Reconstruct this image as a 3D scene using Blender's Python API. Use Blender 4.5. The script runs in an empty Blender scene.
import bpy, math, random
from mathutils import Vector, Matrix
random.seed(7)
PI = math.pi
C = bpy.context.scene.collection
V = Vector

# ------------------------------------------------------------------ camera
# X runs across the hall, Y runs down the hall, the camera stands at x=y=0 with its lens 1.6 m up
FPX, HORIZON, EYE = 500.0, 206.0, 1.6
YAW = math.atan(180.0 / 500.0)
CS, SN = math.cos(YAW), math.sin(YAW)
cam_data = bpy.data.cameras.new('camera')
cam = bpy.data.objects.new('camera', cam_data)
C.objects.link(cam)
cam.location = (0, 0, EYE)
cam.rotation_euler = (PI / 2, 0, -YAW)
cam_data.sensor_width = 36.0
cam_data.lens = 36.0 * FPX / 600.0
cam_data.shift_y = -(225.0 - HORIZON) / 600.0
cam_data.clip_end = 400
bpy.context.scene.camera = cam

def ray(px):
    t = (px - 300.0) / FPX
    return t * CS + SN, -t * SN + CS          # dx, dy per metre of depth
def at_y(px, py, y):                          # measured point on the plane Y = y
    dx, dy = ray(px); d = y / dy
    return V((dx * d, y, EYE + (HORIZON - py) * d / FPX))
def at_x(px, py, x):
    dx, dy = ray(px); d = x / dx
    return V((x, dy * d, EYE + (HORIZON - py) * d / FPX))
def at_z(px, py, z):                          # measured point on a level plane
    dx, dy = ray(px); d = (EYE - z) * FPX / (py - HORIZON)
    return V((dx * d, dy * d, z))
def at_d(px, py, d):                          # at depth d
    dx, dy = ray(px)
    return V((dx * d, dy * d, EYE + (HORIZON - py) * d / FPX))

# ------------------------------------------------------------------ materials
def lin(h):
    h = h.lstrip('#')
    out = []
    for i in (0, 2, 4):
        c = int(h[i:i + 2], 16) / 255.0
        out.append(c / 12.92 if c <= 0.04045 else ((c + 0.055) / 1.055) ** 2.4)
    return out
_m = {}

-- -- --

TASK TO COMPLETE.
All of the material above needs to be retyped word for word.

EXERCISE OUTPUT.
Reconstruct this image as a 3D scene using Blender's Python API. Use Blender 4.5. The script runs in an empty Blender scene.
import bpy, math, random
from mathutils import Vector, Matrix
random.seed(7)
PI = math.pi
C = bpy.context.scene.collection
V = Vector

# ------------------------------------------------------------------ camera
# X runs across the hall, Y runs down the hall, the camera stands at x=y=0 with its lens 1.6 m up
FPX, HORIZON, EYE = 500.0, 206.0, 1.6
YAW = math.atan(180.0 / 500.0)
CS, SN = math.cos(YAW), math.sin(YAW)
cam_data = bpy.data.cameras.new('camera')
cam = bpy.data.objects.new('camera', cam_data)
C.objects.link(cam)
cam.location = (0, 0, EYE)
cam.rotation_euler = (PI / 2, 0, -YAW)
cam_data.sensor_width = 36.0
cam_data.lens = 36.0 * FPX / 600.0
cam_data.shift_y = -(225.0 - HORIZON) / 600.0
cam_data.clip_end = 400
bpy.context.scene.camera = cam

def ray(px):
    t = (px - 300.0) / FPX
    return t * CS + SN, -t * SN + CS          # dx, dy per metre of depth
def at_y(px, py, y):                          # measured point on the plane Y = y
    dx, dy = ray(px); d = y / dy
    return V((dx * d, y, EYE + (HORIZON - py) * d / FPX))
def at_x(px, py, x):
    dx, dy = ray(px); d = x / dx
    return V((x, dy * d, EYE + (HORIZON - py) * d / FPX))
def at_z(px, py, z):                          # measured point on a level plane
    dx, dy = ray(px); d = (EYE - z) * FPX / (py - HORIZON)
    return V((dx * d, dy * d, z))
def at_d(px, py, d):                          # at depth d
    dx, dy = ray(px)
    return V((dx * d, dy * d, EYE + (HORIZON - py) * d / FPX))

# ------------------------------------------------------------------ materials
def lin(h):
    h = h.lstrip('#')
    out = []
    for i in (0, 2, 4):
        c = int(h[i:i + 2], 16) / 255.0
        out.append(c / 12.92 if c <= 0.04045 else ((c + 0.055) / 1.055) ** 2.4)
    return out
_m = {}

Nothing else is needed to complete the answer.